On the afternoon, that Melanie is carried by her husband to lie on the Victorian chaise-Longue in the afternoon sun, she falls asleep, and when she wakes up, nothing is what it was.

“She opened her eyes and it was dark. I am still asleep, she thought, and she shut her eyes again; but soon she realised that it was not now the delightful chaos of sleep still imposed on her brain. Now, this time, I am really awake, she said, and again it was dark, darkness charged with a faint foul smell.”

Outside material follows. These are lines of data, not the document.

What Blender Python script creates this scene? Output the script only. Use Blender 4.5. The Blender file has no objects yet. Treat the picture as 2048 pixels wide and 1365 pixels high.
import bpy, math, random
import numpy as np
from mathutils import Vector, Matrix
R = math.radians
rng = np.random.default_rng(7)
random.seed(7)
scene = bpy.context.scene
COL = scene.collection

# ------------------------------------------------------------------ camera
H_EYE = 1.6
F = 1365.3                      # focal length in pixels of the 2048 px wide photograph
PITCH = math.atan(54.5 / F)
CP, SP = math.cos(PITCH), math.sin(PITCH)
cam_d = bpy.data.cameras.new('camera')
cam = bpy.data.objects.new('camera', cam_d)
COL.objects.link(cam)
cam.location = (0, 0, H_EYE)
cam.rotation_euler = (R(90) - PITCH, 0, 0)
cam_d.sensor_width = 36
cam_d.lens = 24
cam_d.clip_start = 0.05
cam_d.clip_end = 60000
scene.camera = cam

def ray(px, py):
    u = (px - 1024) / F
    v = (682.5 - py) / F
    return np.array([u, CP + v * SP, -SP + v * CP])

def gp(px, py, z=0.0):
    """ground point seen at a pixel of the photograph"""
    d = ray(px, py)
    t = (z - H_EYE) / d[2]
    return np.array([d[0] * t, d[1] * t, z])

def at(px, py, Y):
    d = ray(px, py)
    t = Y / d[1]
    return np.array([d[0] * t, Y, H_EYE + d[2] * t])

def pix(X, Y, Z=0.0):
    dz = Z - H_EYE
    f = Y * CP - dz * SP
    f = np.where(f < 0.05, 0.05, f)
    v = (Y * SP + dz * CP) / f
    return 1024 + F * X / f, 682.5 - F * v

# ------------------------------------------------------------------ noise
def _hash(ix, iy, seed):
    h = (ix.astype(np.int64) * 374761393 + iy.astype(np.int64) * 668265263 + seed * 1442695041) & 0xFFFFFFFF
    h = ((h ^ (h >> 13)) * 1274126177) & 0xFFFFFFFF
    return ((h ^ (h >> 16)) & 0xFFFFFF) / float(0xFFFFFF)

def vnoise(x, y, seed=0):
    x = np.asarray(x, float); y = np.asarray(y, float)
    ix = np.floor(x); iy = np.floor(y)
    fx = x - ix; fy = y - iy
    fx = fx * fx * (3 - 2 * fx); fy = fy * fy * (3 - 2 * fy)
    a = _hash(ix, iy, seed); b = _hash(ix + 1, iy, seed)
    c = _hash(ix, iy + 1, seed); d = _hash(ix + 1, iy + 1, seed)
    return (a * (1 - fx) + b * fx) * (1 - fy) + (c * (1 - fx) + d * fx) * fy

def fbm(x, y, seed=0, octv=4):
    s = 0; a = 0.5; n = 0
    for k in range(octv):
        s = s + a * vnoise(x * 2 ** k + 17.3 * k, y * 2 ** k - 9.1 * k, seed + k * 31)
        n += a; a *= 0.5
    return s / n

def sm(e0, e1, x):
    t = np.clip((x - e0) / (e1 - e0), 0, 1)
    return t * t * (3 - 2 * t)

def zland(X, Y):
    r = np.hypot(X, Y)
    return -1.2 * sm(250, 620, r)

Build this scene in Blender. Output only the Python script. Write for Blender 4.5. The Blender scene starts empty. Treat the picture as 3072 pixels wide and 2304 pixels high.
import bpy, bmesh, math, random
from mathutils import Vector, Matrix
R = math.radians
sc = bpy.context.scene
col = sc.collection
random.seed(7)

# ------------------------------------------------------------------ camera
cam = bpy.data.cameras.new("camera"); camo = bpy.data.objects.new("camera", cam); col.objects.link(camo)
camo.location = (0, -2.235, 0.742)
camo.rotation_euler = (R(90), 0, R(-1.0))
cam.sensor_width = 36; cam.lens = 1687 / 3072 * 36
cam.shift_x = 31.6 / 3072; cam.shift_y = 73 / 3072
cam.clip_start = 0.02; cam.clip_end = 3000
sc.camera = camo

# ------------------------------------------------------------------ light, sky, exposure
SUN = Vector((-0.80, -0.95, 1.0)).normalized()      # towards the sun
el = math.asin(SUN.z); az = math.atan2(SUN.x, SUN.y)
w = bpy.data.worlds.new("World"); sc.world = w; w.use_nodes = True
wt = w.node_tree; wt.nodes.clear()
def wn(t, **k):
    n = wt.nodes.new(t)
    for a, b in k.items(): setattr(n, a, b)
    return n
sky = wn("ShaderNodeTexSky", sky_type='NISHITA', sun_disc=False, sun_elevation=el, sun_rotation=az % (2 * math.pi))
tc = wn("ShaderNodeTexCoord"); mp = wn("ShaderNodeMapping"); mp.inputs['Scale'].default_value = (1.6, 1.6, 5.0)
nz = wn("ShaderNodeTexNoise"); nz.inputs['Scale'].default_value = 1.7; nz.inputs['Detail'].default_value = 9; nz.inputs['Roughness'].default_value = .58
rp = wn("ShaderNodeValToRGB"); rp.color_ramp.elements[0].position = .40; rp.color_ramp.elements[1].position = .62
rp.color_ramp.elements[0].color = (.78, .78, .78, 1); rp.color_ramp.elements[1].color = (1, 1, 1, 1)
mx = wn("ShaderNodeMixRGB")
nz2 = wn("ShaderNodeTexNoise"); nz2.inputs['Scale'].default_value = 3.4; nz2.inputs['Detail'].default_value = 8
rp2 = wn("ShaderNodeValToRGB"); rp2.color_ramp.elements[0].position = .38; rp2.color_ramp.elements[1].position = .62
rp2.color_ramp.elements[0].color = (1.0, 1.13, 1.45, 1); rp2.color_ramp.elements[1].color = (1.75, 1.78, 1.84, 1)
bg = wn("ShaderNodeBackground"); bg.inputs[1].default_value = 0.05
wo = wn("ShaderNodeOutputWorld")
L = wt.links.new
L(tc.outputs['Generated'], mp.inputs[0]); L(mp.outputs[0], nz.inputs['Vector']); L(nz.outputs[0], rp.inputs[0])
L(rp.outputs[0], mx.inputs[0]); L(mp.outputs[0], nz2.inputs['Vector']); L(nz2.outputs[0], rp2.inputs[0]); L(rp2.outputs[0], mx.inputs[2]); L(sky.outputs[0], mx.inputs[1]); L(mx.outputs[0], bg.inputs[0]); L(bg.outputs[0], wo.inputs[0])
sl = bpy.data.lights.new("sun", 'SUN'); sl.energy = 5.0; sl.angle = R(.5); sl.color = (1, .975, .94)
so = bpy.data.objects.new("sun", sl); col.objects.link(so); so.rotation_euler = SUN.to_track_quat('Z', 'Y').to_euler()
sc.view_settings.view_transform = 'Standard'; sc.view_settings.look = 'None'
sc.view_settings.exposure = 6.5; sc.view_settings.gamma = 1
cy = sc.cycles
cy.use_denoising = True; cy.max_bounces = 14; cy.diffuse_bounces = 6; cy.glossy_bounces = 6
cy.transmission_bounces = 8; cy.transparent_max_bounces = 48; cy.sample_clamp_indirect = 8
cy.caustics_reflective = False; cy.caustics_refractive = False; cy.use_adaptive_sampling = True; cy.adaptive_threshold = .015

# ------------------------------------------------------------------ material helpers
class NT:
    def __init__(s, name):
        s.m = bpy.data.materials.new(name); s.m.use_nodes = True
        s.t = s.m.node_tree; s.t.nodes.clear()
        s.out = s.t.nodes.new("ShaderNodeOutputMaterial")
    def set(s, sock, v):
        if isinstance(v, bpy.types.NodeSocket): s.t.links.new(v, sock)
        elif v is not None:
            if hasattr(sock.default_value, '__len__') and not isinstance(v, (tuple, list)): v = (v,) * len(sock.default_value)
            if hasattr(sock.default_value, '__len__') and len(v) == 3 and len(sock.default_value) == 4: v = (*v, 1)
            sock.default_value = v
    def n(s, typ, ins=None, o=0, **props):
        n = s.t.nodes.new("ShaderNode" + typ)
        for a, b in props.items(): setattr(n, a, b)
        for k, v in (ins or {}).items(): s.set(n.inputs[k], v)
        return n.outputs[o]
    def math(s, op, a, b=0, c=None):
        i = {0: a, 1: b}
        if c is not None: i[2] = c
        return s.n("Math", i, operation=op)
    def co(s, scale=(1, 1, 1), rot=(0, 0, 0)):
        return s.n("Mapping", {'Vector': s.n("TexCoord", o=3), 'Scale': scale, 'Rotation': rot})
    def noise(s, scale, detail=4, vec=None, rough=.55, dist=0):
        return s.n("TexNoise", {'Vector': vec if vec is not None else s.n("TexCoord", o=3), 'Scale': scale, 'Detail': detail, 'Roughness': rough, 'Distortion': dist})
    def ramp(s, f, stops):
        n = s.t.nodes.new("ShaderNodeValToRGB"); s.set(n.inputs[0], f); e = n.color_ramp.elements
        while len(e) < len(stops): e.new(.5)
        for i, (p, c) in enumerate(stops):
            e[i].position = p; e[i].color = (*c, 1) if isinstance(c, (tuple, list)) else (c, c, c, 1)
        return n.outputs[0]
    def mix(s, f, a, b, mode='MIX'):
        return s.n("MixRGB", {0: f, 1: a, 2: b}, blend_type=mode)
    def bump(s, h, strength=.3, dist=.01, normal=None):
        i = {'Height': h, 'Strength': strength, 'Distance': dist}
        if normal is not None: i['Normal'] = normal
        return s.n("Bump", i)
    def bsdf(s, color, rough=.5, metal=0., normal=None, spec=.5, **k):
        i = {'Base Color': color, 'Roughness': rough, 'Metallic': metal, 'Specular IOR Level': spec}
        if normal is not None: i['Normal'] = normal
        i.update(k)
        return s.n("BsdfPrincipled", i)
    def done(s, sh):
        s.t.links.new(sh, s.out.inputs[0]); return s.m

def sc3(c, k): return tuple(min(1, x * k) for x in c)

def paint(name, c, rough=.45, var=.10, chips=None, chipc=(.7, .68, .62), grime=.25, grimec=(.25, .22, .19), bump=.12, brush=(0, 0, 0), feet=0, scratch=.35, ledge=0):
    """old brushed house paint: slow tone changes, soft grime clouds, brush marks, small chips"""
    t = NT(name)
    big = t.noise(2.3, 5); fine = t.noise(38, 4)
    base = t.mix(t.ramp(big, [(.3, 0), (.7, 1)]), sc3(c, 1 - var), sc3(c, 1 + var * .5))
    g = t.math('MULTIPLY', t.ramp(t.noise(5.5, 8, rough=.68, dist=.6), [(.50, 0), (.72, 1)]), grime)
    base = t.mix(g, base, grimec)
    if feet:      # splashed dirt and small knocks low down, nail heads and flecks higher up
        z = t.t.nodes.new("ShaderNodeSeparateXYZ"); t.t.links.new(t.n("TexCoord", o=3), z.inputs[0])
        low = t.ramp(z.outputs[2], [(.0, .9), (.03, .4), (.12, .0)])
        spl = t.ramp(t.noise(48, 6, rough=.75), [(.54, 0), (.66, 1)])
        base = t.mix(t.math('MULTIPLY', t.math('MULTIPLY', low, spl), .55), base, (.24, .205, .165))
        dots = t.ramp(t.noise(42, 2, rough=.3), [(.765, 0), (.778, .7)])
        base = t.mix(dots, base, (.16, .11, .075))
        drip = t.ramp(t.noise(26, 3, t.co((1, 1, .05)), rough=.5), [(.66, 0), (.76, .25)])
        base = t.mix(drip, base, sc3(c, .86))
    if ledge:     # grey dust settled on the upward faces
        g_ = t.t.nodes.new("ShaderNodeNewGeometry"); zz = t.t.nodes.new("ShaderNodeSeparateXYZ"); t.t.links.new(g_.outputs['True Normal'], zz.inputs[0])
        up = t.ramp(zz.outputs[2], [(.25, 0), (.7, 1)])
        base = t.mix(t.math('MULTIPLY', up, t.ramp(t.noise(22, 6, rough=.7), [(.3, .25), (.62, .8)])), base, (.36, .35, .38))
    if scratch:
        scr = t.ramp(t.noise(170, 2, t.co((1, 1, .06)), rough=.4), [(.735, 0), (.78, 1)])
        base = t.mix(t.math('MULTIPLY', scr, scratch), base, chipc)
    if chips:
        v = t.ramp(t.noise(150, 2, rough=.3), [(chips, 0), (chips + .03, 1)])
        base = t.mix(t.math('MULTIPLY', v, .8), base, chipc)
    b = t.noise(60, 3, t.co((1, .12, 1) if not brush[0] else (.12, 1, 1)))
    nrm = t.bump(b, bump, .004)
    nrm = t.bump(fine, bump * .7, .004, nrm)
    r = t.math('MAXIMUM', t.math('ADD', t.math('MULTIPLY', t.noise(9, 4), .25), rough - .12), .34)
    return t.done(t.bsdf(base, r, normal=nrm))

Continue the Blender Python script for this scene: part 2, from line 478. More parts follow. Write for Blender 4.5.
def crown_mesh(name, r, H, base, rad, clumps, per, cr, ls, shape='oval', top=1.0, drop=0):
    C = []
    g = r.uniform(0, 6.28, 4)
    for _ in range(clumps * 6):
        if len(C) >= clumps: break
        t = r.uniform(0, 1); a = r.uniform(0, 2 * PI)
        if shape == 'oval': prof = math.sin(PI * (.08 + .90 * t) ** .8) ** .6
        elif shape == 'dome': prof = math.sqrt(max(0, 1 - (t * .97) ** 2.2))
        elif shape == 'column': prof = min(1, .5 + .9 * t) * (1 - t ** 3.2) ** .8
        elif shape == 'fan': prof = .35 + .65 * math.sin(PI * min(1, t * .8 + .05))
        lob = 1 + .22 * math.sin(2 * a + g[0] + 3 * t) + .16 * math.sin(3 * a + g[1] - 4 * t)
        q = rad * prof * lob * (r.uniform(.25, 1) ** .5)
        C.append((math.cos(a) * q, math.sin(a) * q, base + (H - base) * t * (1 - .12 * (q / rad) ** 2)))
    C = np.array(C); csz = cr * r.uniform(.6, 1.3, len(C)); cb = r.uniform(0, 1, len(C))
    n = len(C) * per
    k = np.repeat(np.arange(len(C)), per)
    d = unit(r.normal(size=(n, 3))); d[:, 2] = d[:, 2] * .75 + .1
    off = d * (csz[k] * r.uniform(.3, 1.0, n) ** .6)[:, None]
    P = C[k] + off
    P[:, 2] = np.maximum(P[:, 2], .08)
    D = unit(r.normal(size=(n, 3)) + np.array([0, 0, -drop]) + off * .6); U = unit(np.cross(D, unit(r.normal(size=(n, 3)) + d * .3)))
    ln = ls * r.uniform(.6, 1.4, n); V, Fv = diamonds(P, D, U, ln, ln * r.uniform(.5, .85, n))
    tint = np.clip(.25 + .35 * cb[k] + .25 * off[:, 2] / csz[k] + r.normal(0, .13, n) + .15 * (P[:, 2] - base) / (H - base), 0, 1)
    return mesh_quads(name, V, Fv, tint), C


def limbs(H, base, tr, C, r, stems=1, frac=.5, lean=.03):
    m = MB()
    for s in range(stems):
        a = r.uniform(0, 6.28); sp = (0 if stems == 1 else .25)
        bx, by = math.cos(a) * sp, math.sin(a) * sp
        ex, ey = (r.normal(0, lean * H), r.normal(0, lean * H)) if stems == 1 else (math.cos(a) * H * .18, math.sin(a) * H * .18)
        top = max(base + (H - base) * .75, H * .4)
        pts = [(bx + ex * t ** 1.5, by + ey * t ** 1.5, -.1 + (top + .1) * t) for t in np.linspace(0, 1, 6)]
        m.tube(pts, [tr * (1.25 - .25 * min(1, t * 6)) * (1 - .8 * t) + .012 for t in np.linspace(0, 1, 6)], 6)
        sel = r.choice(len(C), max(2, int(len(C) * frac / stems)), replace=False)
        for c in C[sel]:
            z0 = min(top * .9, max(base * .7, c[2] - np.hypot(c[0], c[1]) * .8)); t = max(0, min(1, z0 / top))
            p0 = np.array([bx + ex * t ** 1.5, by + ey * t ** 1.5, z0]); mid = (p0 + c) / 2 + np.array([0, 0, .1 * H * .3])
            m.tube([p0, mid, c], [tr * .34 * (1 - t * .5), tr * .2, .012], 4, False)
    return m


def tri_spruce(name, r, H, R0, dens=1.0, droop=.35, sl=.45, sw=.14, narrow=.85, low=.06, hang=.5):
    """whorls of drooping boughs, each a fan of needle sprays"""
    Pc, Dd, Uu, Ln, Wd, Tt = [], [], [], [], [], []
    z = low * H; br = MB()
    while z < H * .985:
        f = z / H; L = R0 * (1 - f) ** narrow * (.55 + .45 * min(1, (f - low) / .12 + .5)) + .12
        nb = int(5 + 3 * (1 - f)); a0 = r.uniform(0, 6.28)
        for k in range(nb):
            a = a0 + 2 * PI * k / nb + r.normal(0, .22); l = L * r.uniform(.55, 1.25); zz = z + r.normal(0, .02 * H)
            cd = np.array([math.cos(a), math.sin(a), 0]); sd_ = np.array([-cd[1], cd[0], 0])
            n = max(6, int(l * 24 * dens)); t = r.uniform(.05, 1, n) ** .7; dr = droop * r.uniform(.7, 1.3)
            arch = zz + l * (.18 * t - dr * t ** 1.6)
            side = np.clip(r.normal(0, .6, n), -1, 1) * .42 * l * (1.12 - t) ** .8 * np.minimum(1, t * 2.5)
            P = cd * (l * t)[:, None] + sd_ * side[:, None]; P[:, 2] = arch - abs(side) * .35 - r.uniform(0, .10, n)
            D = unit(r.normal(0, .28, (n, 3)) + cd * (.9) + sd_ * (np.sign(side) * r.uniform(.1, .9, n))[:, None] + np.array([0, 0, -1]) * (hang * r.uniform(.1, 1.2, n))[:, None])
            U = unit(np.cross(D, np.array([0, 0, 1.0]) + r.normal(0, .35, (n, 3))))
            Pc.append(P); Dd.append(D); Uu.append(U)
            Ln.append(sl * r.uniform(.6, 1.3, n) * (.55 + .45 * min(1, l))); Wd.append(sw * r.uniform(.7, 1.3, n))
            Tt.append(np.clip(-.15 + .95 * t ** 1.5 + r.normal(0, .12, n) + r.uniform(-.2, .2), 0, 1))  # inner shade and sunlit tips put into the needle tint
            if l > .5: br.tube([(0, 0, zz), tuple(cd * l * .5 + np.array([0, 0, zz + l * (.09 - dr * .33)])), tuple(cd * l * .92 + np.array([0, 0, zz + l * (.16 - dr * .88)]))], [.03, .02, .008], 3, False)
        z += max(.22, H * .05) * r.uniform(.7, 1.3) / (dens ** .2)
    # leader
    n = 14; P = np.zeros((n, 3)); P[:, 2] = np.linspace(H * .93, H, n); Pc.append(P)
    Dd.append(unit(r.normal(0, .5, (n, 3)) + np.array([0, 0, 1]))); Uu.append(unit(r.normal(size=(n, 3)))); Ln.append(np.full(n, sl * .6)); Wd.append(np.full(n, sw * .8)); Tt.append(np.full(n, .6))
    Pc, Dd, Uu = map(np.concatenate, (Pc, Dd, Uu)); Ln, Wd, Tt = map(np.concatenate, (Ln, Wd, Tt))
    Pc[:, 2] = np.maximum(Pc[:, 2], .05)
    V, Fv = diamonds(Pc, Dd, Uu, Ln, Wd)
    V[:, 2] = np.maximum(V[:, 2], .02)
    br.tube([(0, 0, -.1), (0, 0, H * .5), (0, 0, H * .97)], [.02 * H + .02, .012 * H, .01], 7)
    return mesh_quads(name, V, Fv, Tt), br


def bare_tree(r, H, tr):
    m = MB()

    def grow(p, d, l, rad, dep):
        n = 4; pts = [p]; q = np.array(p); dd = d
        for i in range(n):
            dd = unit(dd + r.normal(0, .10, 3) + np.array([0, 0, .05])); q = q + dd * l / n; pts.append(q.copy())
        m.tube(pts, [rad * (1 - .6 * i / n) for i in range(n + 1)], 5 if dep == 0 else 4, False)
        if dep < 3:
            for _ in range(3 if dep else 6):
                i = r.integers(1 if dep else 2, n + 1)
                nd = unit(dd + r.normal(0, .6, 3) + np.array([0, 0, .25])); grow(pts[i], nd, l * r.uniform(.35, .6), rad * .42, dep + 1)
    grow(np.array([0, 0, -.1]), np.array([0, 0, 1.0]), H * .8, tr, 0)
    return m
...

Melanie has woken up in the body of another woman, a woman who lived in the Victorian era – the 1860s – and like Melanie is lying on the chaise-longue, a victim of TB. Melanie finds herself in the body of Milly Bains, with the thoughts and longings of Melanie. The room is unfamiliar, yet known, the people around her unknown and yet gradually familiar. There are things which have happened to Milly in the past which neither we nor Milly can be sure of, some disgrace she has brought to the family, a reason why her sister is so coldly disapproving. It is like we have stepped into the middle of a story having entirely missed the opening chapters. Like Melanie, the reader isn’t always sure what is going on, this is particularly clever as it heightens the sense of claustrophobic uncertainty. Melanie – tries to believe she is in a nightmare – for as long as she can, before the true horror of her situation becomes apparent.

I was surprised actually, at how much I enjoyed this novella, and while it won’t be my favourite Marghanita Laski novel, it has renewed my appreciation for a gifted novelist who wrote several very different novels.